>> Begin SOURCE DATA

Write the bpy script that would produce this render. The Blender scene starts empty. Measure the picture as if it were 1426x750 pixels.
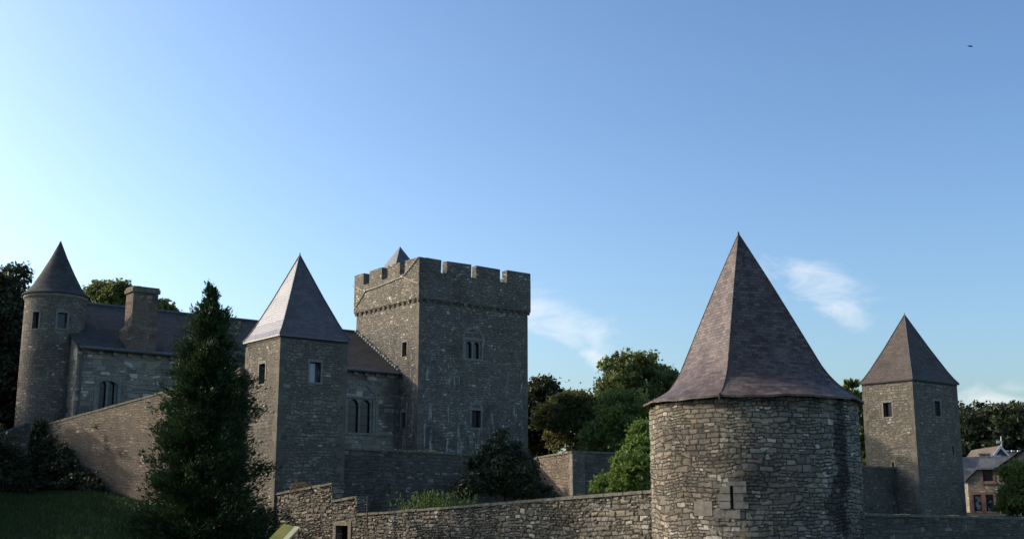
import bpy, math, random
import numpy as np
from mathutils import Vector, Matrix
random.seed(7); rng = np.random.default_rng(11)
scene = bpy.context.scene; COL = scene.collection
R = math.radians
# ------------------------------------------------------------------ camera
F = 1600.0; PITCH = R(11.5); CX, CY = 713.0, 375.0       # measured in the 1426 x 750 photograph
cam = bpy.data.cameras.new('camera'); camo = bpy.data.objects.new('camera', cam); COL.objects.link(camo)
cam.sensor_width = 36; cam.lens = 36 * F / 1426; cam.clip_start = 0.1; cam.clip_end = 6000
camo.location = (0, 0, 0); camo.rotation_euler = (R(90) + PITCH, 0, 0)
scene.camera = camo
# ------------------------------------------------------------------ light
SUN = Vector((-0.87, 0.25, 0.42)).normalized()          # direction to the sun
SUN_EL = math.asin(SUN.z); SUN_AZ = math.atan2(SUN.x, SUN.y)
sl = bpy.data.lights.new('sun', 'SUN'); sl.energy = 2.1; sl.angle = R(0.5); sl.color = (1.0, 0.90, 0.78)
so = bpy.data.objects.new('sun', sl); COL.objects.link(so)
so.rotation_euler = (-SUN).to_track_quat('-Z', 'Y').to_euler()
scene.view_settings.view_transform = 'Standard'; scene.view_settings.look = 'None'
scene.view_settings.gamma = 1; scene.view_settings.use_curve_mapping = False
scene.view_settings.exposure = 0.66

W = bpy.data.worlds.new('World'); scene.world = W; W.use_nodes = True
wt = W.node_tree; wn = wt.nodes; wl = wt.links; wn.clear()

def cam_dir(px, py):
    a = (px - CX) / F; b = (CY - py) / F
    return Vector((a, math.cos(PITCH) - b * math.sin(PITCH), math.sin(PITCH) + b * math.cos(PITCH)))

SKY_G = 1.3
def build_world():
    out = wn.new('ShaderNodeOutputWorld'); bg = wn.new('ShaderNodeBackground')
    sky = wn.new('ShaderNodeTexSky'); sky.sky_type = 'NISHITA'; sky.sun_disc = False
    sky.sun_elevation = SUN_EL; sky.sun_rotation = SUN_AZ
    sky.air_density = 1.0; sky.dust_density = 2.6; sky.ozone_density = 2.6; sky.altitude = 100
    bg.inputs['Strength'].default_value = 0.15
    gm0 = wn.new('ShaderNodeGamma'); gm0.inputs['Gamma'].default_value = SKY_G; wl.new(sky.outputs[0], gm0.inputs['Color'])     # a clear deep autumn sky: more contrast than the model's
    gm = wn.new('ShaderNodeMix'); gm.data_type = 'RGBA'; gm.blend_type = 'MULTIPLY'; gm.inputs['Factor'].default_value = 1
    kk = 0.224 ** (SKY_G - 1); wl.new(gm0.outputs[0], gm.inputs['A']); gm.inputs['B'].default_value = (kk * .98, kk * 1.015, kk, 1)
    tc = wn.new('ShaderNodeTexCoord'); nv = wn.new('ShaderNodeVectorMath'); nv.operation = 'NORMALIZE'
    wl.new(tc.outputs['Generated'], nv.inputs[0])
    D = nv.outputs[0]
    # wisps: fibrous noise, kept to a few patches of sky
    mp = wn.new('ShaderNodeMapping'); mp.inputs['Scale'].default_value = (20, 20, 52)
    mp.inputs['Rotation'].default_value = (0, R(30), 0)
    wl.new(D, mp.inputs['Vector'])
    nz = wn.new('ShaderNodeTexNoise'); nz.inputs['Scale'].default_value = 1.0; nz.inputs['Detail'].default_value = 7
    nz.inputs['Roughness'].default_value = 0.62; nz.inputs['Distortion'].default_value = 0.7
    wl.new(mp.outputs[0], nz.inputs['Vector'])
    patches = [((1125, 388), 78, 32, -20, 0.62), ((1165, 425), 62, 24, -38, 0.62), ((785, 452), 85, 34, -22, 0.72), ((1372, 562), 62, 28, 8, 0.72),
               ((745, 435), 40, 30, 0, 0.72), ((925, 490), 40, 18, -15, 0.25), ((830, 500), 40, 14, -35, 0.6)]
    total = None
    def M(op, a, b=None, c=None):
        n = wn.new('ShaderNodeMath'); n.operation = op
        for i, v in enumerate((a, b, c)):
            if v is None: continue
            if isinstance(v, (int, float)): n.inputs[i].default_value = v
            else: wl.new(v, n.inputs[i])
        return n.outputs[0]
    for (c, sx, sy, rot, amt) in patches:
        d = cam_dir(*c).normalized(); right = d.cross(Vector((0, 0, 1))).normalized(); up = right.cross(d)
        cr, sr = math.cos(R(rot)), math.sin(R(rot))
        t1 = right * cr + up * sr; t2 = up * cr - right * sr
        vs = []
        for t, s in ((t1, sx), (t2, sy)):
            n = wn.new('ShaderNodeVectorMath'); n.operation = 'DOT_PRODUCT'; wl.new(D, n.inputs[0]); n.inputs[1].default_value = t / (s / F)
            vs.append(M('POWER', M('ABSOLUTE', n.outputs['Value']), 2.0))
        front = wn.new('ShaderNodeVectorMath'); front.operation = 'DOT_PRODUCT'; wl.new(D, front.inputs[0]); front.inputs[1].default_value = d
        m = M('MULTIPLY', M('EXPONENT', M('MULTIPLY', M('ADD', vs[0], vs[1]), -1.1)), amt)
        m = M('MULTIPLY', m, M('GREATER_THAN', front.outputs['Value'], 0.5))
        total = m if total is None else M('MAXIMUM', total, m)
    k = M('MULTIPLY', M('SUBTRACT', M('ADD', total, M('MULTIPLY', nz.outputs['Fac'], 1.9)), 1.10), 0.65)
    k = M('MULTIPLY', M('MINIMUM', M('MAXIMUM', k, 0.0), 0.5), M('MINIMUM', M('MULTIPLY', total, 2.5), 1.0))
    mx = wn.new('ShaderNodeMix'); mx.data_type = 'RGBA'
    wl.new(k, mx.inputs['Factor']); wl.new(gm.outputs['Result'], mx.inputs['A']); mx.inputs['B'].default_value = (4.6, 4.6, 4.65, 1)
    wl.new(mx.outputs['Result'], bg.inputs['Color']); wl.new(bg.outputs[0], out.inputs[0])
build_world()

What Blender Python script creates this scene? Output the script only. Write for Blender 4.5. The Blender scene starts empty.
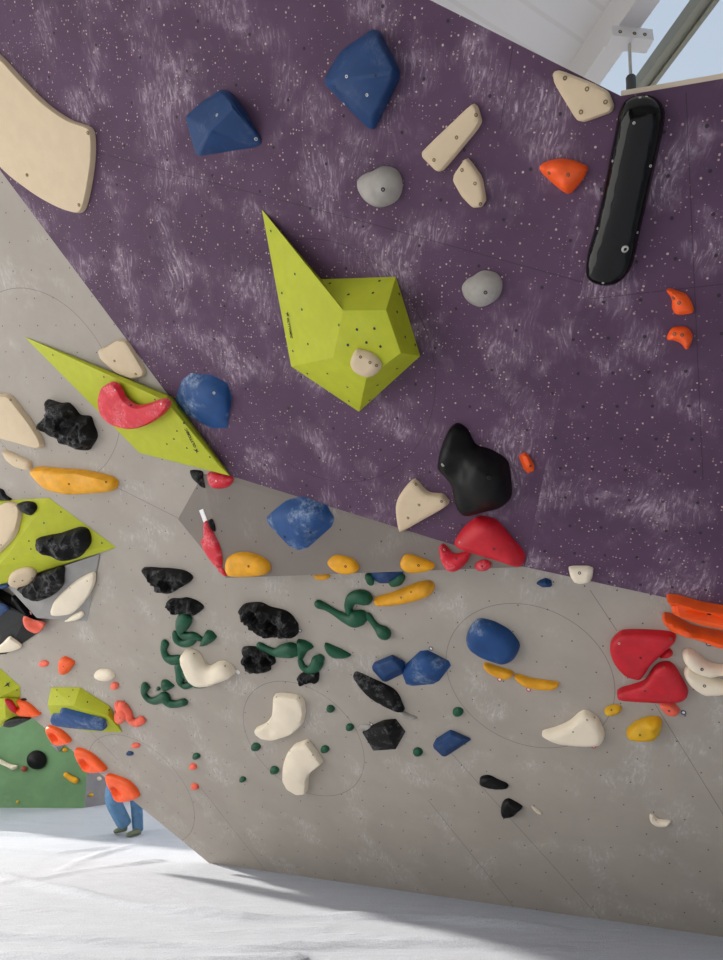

>> End SOURCE DATA
>> Begin SOURCE DATA

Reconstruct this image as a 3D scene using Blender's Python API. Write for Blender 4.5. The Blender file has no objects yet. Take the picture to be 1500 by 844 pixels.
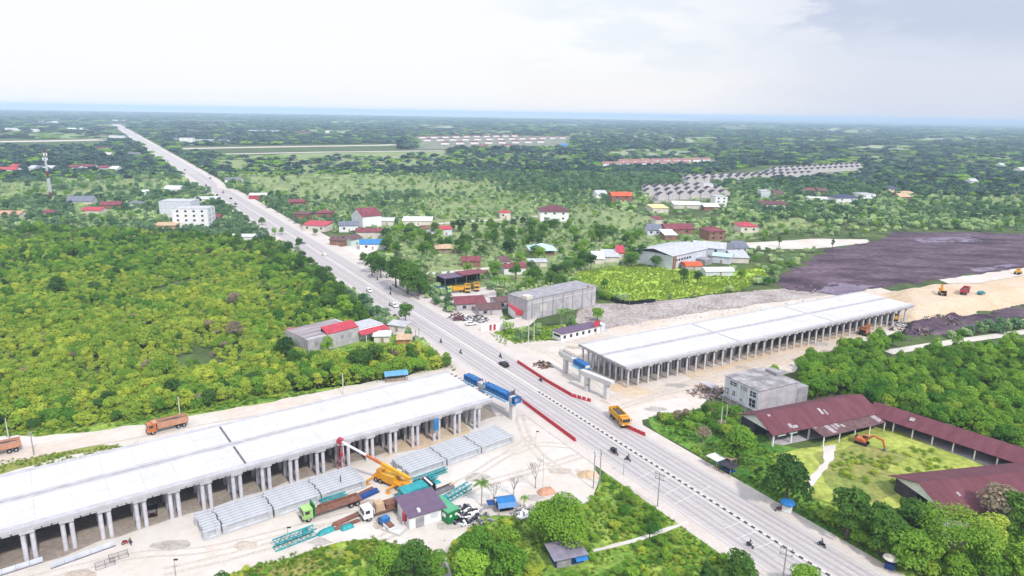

>> End SOURCE DATA
>> Begin SOURCE DATA

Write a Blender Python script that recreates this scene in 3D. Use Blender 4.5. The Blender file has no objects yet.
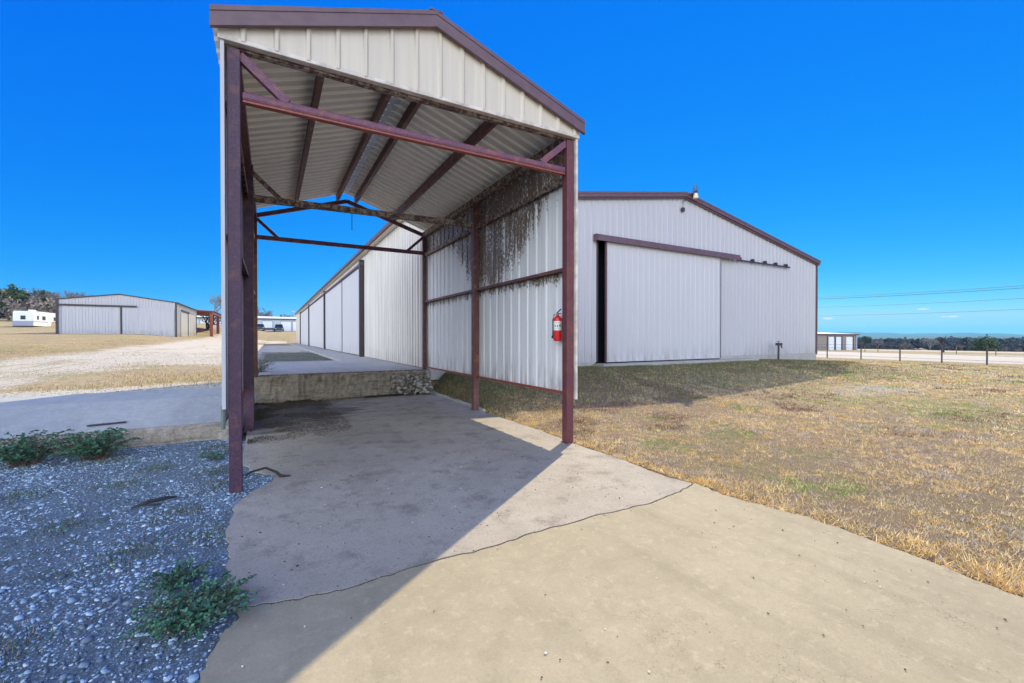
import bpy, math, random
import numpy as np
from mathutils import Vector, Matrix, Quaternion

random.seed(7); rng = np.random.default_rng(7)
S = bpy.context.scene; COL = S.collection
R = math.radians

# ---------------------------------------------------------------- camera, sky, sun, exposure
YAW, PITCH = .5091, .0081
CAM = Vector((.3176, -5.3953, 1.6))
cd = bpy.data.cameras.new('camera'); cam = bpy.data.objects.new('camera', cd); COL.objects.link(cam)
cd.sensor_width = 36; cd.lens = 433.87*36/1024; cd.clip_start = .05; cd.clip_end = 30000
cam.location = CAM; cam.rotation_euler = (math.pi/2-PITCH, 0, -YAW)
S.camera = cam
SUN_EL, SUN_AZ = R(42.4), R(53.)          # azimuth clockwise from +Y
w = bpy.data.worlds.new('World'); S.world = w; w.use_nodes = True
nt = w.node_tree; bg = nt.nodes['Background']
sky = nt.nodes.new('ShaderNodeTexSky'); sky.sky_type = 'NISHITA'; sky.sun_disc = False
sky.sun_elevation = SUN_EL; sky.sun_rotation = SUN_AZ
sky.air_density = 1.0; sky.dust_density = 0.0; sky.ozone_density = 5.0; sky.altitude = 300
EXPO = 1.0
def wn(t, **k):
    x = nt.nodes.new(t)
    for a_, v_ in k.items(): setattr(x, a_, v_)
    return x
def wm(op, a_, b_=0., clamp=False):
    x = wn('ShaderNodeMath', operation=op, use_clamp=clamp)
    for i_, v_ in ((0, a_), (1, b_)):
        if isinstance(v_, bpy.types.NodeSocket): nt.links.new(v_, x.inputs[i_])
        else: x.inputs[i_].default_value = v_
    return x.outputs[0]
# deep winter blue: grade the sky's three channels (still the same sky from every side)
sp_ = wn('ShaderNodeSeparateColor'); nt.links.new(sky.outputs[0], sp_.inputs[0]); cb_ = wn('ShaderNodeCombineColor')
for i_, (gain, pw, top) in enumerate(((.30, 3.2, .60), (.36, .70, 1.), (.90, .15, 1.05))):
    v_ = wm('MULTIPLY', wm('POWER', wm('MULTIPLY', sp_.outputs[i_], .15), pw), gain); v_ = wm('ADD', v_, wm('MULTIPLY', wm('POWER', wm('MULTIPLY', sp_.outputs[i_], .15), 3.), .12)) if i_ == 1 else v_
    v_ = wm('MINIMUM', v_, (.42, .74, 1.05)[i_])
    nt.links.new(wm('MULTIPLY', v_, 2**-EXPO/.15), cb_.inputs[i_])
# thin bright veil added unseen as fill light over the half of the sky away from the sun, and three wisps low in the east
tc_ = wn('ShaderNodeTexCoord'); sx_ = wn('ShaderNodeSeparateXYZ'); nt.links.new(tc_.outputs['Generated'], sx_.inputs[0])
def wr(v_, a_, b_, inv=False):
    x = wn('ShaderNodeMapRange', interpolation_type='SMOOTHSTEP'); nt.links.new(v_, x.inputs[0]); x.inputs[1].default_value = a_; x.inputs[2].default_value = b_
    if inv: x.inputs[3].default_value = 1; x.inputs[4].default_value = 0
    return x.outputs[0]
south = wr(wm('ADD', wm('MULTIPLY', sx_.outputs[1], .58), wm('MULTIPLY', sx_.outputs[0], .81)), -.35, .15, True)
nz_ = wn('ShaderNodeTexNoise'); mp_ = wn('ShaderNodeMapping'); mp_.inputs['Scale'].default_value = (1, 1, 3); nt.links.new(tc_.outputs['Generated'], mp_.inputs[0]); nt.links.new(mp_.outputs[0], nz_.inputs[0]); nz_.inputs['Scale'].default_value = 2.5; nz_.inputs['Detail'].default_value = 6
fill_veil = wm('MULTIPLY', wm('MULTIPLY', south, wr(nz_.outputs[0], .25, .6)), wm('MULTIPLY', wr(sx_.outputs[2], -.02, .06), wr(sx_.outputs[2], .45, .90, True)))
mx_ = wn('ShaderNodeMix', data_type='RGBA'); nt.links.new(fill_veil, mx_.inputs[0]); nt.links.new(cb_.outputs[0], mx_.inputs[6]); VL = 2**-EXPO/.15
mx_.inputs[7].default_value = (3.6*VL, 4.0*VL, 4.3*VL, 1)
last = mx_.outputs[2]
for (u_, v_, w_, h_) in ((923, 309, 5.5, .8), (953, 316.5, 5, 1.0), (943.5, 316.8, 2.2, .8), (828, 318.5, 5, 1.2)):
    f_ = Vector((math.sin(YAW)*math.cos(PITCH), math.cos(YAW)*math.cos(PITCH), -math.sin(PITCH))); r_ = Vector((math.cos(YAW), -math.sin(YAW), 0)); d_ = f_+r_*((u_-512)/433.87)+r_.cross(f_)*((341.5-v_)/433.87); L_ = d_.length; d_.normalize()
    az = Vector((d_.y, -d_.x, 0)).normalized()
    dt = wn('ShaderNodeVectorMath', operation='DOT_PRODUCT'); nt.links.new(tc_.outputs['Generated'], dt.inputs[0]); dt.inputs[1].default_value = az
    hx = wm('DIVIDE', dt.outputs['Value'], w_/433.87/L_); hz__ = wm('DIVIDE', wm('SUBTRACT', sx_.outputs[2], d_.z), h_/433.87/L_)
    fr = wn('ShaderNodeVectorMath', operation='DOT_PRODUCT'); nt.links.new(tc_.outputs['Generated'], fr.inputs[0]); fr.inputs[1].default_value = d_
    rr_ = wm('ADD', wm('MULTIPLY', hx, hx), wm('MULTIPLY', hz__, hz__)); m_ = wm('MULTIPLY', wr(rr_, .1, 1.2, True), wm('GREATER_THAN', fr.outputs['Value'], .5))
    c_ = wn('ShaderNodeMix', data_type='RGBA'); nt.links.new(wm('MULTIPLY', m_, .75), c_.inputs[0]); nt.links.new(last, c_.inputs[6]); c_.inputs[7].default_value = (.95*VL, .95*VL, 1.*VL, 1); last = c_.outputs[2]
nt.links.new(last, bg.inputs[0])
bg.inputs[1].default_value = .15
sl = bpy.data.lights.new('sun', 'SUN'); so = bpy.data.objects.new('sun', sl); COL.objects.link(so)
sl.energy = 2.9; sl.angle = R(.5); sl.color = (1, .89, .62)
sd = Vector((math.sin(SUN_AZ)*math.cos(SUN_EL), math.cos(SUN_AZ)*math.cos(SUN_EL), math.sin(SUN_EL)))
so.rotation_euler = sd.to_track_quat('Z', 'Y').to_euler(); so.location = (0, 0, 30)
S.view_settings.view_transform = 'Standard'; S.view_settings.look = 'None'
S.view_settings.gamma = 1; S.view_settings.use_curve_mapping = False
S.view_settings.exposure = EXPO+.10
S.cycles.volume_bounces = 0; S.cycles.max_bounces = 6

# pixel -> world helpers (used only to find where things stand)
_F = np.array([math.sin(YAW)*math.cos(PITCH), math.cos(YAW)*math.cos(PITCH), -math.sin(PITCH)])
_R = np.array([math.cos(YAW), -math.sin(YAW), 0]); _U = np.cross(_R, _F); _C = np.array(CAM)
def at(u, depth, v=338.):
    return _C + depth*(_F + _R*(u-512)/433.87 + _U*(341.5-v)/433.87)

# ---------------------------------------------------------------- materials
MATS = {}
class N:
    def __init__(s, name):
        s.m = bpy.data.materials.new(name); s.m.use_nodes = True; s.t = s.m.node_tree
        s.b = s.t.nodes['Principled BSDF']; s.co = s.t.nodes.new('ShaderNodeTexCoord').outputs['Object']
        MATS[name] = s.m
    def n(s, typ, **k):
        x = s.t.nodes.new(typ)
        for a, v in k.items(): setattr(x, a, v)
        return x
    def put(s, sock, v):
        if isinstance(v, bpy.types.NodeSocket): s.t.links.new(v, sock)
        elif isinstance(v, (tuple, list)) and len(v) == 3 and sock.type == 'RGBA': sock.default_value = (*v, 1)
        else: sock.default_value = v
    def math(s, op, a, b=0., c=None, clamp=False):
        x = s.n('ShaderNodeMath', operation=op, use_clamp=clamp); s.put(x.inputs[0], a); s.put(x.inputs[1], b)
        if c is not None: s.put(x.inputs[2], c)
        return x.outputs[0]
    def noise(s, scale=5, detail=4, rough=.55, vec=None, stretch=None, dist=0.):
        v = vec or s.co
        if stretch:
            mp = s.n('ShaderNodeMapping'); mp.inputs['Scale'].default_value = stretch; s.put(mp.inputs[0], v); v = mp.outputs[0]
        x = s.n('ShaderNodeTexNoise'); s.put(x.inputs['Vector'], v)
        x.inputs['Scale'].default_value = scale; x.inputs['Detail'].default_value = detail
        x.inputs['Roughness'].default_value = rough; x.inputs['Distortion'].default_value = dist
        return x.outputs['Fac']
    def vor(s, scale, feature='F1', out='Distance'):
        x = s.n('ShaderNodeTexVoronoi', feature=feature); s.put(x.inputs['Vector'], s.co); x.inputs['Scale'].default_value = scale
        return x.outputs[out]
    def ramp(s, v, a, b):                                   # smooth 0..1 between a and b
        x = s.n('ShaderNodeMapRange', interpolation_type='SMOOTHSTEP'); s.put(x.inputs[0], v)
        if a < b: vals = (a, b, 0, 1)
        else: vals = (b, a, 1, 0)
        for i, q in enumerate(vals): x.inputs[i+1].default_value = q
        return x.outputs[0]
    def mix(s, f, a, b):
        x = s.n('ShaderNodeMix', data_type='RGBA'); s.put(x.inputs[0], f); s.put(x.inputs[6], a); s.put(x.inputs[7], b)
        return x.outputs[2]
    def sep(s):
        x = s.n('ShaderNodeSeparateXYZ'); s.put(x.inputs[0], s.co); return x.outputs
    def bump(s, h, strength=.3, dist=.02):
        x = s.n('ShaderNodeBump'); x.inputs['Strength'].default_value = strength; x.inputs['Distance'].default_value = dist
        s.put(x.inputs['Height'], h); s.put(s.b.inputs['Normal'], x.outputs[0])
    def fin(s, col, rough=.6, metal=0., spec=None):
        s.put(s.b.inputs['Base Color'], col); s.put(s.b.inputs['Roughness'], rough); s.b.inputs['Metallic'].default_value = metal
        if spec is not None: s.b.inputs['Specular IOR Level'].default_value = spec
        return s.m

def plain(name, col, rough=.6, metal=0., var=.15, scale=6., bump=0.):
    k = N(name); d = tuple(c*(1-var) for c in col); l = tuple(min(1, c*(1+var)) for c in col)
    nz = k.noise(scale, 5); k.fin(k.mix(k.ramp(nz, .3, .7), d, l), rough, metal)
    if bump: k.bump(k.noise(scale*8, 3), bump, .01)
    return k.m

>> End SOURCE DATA

* PROBLEM TO WORK ON
Nothing but the lines from the one containing "Write the bpy" through the one containing "scene.view_settings.exposure = 0.66" should be written out, exactly and with both ends. Pictures are left out.

* RESULT
Write the bpy script that would produce this render. The Blender scene starts empty. Measure the picture as if it were 1426x750 pixels.
import bpy, math, random
import numpy as np
from mathutils import Vector, Matrix
random.seed(7); rng = np.random.default_rng(11)
scene = bpy.context.scene; COL = scene.collection
R = math.radians
# ------------------------------------------------------------------ camera
F = 1600.0; PITCH = R(11.5); CX, CY = 713.0, 375.0       # measured in the 1426 x 750 photograph
cam = bpy.data.cameras.new('camera'); camo = bpy.data.objects.new('camera', cam); COL.objects.link(camo)
cam.sensor_width = 36; cam.lens = 36 * F / 1426; cam.clip_start = 0.1; cam.clip_end = 6000
camo.location = (0, 0, 0); camo.rotation_euler = (R(90) + PITCH, 0, 0)
scene.camera = camo
# ------------------------------------------------------------------ light
SUN = Vector((-0.87, 0.25, 0.42)).normalized()          # direction to the sun
SUN_EL = math.asin(SUN.z); SUN_AZ = math.atan2(SUN.x, SUN.y)
sl = bpy.data.lights.new('sun', 'SUN'); sl.energy = 2.1; sl.angle = R(0.5); sl.color = (1.0, 0.90, 0.78)
so = bpy.data.objects.new('sun', sl); COL.objects.link(so)
so.rotation_euler = (-SUN).to_track_quat('-Z', 'Y').to_euler()
scene.view_settings.view_transform = 'Standard'; scene.view_settings.look = 'None'
scene.view_settings.gamma = 1; scene.view_settings.use_curve_mapping = False
scene.view_settings.exposure = 0.66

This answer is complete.